--- Begin ---

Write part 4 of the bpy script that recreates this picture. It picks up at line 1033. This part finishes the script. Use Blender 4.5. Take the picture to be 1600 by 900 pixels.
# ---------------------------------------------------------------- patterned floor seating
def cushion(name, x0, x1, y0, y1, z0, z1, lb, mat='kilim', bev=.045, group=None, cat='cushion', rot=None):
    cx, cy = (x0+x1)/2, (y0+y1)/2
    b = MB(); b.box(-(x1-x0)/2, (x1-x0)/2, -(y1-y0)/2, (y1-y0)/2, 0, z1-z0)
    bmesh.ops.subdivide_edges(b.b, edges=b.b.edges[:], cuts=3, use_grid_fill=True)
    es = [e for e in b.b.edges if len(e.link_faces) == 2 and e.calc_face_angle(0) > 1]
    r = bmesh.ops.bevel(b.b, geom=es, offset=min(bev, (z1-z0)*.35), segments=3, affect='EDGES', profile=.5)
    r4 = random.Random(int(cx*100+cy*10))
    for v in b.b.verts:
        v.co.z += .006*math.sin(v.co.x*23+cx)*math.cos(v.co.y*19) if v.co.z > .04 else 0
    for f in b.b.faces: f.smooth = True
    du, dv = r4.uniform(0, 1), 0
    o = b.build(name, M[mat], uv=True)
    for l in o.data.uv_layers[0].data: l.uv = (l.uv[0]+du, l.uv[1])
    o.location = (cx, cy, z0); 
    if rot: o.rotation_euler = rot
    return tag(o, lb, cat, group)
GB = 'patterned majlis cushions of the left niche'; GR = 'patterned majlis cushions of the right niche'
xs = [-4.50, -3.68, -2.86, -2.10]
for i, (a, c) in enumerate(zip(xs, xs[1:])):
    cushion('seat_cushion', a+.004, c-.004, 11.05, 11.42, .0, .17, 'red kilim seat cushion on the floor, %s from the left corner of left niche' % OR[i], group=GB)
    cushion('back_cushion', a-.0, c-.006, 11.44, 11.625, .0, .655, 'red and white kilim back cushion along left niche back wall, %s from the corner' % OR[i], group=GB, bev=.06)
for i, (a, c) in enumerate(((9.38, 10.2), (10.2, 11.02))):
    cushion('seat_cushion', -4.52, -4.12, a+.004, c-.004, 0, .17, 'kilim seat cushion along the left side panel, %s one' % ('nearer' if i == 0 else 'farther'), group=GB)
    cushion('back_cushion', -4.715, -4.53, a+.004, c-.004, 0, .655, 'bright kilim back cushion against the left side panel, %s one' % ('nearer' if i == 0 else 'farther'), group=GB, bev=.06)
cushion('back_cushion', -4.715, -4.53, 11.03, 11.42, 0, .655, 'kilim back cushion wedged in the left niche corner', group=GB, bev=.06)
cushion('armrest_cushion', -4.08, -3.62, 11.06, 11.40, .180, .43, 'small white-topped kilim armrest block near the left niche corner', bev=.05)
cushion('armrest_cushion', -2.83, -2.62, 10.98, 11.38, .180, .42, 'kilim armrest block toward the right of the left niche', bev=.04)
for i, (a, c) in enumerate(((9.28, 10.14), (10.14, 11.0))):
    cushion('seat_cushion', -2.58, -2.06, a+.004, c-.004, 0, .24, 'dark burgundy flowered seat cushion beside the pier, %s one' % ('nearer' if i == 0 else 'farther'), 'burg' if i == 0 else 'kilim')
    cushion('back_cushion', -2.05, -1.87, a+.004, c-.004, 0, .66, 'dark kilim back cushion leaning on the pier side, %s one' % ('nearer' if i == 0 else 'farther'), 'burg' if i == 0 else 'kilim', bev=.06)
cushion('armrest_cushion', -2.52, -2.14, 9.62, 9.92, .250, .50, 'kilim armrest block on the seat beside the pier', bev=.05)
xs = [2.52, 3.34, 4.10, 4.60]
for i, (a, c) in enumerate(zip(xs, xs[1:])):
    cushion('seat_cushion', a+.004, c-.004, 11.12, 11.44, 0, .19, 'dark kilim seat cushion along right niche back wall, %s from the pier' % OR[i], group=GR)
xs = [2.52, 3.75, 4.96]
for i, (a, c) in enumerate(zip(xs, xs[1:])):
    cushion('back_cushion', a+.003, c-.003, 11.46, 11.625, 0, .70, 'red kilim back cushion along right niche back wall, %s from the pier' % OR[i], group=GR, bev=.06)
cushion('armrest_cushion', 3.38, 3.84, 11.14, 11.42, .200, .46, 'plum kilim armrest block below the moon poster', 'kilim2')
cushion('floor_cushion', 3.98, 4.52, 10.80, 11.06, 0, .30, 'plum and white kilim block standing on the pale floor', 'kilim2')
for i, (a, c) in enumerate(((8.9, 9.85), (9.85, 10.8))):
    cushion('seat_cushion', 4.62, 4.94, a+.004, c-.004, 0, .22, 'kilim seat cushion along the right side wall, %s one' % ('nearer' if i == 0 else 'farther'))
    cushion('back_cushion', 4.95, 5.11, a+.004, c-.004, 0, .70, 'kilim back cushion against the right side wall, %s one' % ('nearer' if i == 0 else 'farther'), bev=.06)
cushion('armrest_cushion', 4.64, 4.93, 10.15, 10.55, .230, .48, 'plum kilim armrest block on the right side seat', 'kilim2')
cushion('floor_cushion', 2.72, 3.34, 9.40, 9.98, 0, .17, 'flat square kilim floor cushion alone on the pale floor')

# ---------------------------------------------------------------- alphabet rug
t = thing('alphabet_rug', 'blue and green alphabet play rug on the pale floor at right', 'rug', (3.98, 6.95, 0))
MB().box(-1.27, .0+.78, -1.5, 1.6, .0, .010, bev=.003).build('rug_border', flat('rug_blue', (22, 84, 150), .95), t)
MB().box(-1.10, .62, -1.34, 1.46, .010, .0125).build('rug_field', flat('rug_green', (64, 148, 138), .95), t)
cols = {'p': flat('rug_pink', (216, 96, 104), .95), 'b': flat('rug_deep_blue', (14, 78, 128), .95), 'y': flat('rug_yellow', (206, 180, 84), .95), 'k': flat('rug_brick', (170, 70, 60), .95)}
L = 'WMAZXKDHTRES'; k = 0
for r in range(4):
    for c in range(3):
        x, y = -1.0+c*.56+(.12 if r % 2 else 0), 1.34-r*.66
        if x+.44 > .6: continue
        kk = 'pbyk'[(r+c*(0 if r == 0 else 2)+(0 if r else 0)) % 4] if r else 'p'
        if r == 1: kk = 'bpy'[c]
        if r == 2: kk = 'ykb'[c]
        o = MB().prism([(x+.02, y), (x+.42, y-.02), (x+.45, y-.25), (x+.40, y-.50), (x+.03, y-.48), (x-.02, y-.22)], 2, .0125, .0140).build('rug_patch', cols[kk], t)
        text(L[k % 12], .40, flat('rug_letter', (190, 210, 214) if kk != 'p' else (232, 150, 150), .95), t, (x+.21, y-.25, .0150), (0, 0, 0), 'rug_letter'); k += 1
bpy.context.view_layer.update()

--- End ---

* Set problem *
Retype the listing. Match it exactly.

* Answer for this exercise *
Write part 4 of the bpy script that recreates this picture. It picks up at line 1033. This part finishes the script. Use Blender 4.5. Take the picture to be 1600 by 900 pixels.
# ---------------------------------------------------------------- patterned floor seating
def cushion(name, x0, x1, y0, y1, z0, z1, lb, mat='kilim', bev=.045, group=None, cat='cushion', rot=None):
    cx, cy = (x0+x1)/2, (y0+y1)/2
    b = MB(); b.box(-(x1-x0)/2, (x1-x0)/2, -(y1-y0)/2, (y1-y0)/2, 0, z1-z0)
    bmesh.ops.subdivide_edges(b.b, edges=b.b.edges[:], cuts=3, use_grid_fill=True)
    es = [e for e in b.b.edges if len(e.link_faces) == 2 and e.calc_face_angle(0) > 1]
    r = bmesh.ops.bevel(b.b, geom=es, offset=min(bev, (z1-z0)*.35), segments=3, affect='EDGES', profile=.5)
    r4 = random.Random(int(cx*100+cy*10))
    for v in b.b.verts:
        v.co.z += .006*math.sin(v.co.x*23+cx)*math.cos(v.co.y*19) if v.co.z > .04 else 0
    for f in b.b.faces: f.smooth = True
    du, dv = r4.uniform(0, 1), 0
    o = b.build(name, M[mat], uv=True)
    for l in o.data.uv_layers[0].data: l.uv = (l.uv[0]+du, l.uv[1])
    o.location = (cx, cy, z0); 
    if rot: o.rotation_euler = rot
    return tag(o, lb, cat, group)
GB = 'patterned majlis cushions of the left niche'; GR = 'patterned majlis cushions of the right niche'
xs = [-4.50, -3.68, -2.86, -2.10]
for i, (a, c) in enumerate(zip(xs, xs[1:])):
    cushion('seat_cushion', a+.004, c-.004, 11.05, 11.42, .0, .17, 'red kilim seat cushion on the floor, %s from the left corner of left niche' % OR[i], group=GB)
    cushion('back_cushion', a-.0, c-.006, 11.44, 11.625, .0, .655, 'red and white kilim back cushion along left niche back wall, %s from the corner' % OR[i], group=GB, bev=.06)
for i, (a, c) in enumerate(((9.38, 10.2), (10.2, 11.02))):
    cushion('seat_cushion', -4.52, -4.12, a+.004, c-.004, 0, .17, 'kilim seat cushion along the left side panel, %s one' % ('nearer' if i == 0 else 'farther'), group=GB)
    cushion('back_cushion', -4.715, -4.53, a+.004, c-.004, 0, .655, 'bright kilim back cushion against the left side panel, %s one' % ('nearer' if i == 0 else 'farther'), group=GB, bev=.06)
cushion('back_cushion', -4.715, -4.53, 11.03, 11.42, 0, .655, 'kilim back cushion wedged in the left niche corner', group=GB, bev=.06)
cushion('armrest_cushion', -4.08, -3.62, 11.06, 11.40, .180, .43, 'small white-topped kilim armrest block near the left niche corner', bev=.05)
cushion('armrest_cushion', -2.83, -2.62, 10.98, 11.38, .180, .42, 'kilim armrest block toward the right of the left niche', bev=.04)
for i, (a, c) in enumerate(((9.28, 10.14), (10.14, 11.0))):
    cushion('seat_cushion', -2.58, -2.06, a+.004, c-.004, 0, .24, 'dark burgundy flowered seat cushion beside the pier, %s one' % ('nearer' if i == 0 else 'farther'), 'burg' if i == 0 else 'kilim')
    cushion('back_cushion', -2.05, -1.87, a+.004, c-.004, 0, .66, 'dark kilim back cushion leaning on the pier side, %s one' % ('nearer' if i == 0 else 'farther'), 'burg' if i == 0 else 'kilim', bev=.06)
cushion('armrest_cushion', -2.52, -2.14, 9.62, 9.92, .250, .50, 'kilim armrest block on the seat beside the pier', bev=.05)
xs = [2.52, 3.34, 4.10, 4.60]
for i, (a, c) in enumerate(zip(xs, xs[1:])):
    cushion('seat_cushion', a+.004, c-.004, 11.12, 11.44, 0, .19, 'dark kilim seat cushion along right niche back wall, %s from the pier' % OR[i], group=GR)
xs = [2.52, 3.75, 4.96]
for i, (a, c) in enumerate(zip(xs, xs[1:])):
    cushion('back_cushion', a+.003, c-.003, 11.46, 11.625, 0, .70, 'red kilim back cushion along right niche back wall, %s from the pier' % OR[i], group=GR, bev=.06)
cushion('armrest_cushion', 3.38, 3.84, 11.14, 11.42, .200, .46, 'plum kilim armrest block below the moon poster', 'kilim2')
cushion('floor_cushion', 3.98, 4.52, 10.80, 11.06, 0, .30, 'plum and white kilim block standing on the pale floor', 'kilim2')
for i, (a, c) in enumerate(((8.9, 9.85), (9.85, 10.8))):
    cushion('seat_cushion', 4.62, 4.94, a+.004, c-.004, 0, .22, 'kilim seat cushion along the right side wall, %s one' % ('nearer' if i == 0 else 'farther'))
    cushion('back_cushion', 4.95, 5.11, a+.004, c-.004, 0, .70, 'kilim back cushion against the right side wall, %s one' % ('nearer' if i == 0 else 'farther'), bev=.06)
cushion('armrest_cushion', 4.64, 4.93, 10.15, 10.55, .230, .48, 'plum kilim armrest block on the right side seat', 'kilim2')
cushion('floor_cushion', 2.72, 3.34, 9.40, 9.98, 0, .17, 'flat square kilim floor cushion alone on the pale floor')

# ---------------------------------------------------------------- alphabet rug
t = thing('alphabet_rug', 'blue and green alphabet play rug on the pale floor at right', 'rug', (3.98, 6.95, 0))
MB().box(-1.27, .0+.78, -1.5, 1.6, .0, .010, bev=.003).build('rug_border', flat('rug_blue', (22, 84, 150), .95), t)
MB().box(-1.10, .62, -1.34, 1.46, .010, .0125).build('rug_field', flat('rug_green', (64, 148, 138), .95), t)
cols = {'p': flat('rug_pink', (216, 96, 104), .95), 'b': flat('rug_deep_blue', (14, 78, 128), .95), 'y': flat('rug_yellow', (206, 180, 84), .95), 'k': flat('rug_brick', (170, 70, 60), .95)}
L = 'WMAZXKDHTRES'; k = 0
for r in range(4):
    for c in range(3):
        x, y = -1.0+c*.56+(.12 if r % 2 else 0), 1.34-r*.66
        if x+.44 > .6: continue
        kk = 'pbyk'[(r+c*(0 if r == 0 else 2)+(0 if r else 0)) % 4] if r else 'p'
        if r == 1: kk = 'bpy'[c]
        if r == 2: kk = 'ykb'[c]
        o = MB().prism([(x+.02, y), (x+.42, y-.02), (x+.45, y-.25), (x+.40, y-.50), (x+.03, y-.48), (x-.02, y-.22)], 2, .0125, .0140).build('rug_patch', cols[kk], t)
        text(L[k % 12], .40, flat('rug_letter', (190, 210, 214) if kk != 'p' else (232, 150, 150), .95), t, (x+.21, y-.25, .0150), (0, 0, 0), 'rug_letter'); k += 1
bpy.context.view_layer.update()